Thursday 2 November 2017


As a librarian, I consider “reading” to cover anything that involves the printed word and in any format; I also think “visual literacy” is quite important, especially in the world we live in, so picture books (with or without words) count too. But I talk to quite a lot of students about reading and it’s interesting how many of them assume I’m just referring to fiction books.

There also hasn’t been a single Open Evening where I’ve not had a parent come into the library with their child and announce “he’s not a reader” (sadly it tends to be boys) – what the parent usually means is that they don't read fiction. And I've worked with teachers who hold this viewpoint. Yet when I think about my own reading it definitely includes non-fiction, books that I will pick up and browse, either because they tie in with my interests, intrigue me or I’m drawn to the illustrations.
The importance of reading for pleasure has been well documented with academic, social and health benefits, and reading non-fiction feeds into all of these.
·        It helps you learn about the world, history, other cultures; reading non-fiction will give you an insight into how the world works and increase your general knowledge. Children leap from one interest to another and we never know which is going to be influential in steering their future, impacting on their career and life choices. It is imperative that we enable this exploration to happen. Children need to be able to explore and investigate the random topics that pique their curiosity.  

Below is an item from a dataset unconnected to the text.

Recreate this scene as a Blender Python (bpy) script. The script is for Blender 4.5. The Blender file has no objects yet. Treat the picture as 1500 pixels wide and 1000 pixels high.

·        Non-fiction exposes you to new words and information. So many stories are embedded in facts, especially historical novels, with references to people and events. Without this background knowledge, you can lose the context and essence of the story. Imagine reading “The Boy in the Striped Pyjamas” by John Boyne without any awareness of the Holocaust? I recently read “The Miniaturist” by Jessie Burton in my book group, and investigated the period and place in which it was set (1680s Amsterdam). I knew absolutely nothing about this time in history and the knowledge enriched the book for me, adding depth to the characters.

·        Non-fiction helps develop the information literacy skills of locating, evaluating and using information, supporting comprehension and offering increased engagement with texts through personal interests. If you understand how information is organised and presented, it will help you to find and organise information yourself.

·        Non-fiction exposes you to different styles of writing – text, captions, annotations, explanations. Reading non-fiction sets you up for the more complex texts you are likely to meet, not only in further and higher education, but also in many workplaces. Writing non-fiction also requires recognition of the building blocks of language – how to introduce and conclude, argue and compare – exposure to these techniques will inform your non-fiction writing the way exposure to fiction informs creative work.
·        Non-fiction is often more appealing to visual learners as well as EAL and SEN students. It is also important in helping to lure boys into books. Research indicates that boys read non-fiction, autobiographies and newspapers; we need to send the message that reading these texts is just as valued as reading fiction.  

·        Non-fiction engages the mind and allows you to become “lost” in the text the same way that fiction does – I have seen this many times in school libraries with students totally absorbed in information books.

So, make sure you promote non-fiction in your libraries. Some easy ways of doing this include:
·         Having lots of choice – magazines, newspapers, atlases, information books on popular topics, etc.

·         Value all sorts of reading – different books require different reading skills and they are all needed.

·         Mix fiction and non-fiction in displays.

·         Link fiction with relevant non-fiction. For example, “The Bubble Wrap Boy” by Phil Earle with books on skateboarding and graffiti art.

·         Add the relevant Dewey numbers to genre book lists so students can find appropriate non-fiction titles that link with the stories.

·         Use titles and covers to hook them in – toilet humour works well, such as “Why Eating Bogeys is Good for You” by Mitchell Symons.

·         Promote books about things they can relate to, something that is happening in the world or that ties in with recent events, or utilise a local interest – one of my schools had a large contingent of ice-hockey fans due to the local team.

·         Have a non-fiction book of the week – displayed and promoted.
Later this month, on 22nd November, the School Library Association Information Book Award winners will be announced. Have a look at the shortlists (and those of previous years) for some great non-fiction suggestions for all ages.

I know the Holy Grail is to have every child reading fiction for pleasure and we should not abandon this ideal or stop encouraging students to read stories but it is important that we do not diminish or downgrade non-fiction whilst aiming for this. One of my pleasures is to spend an afternoon browsing the shelves of my local library – as well as fiction, I always come home with a very esoteric pile of non-fiction books too!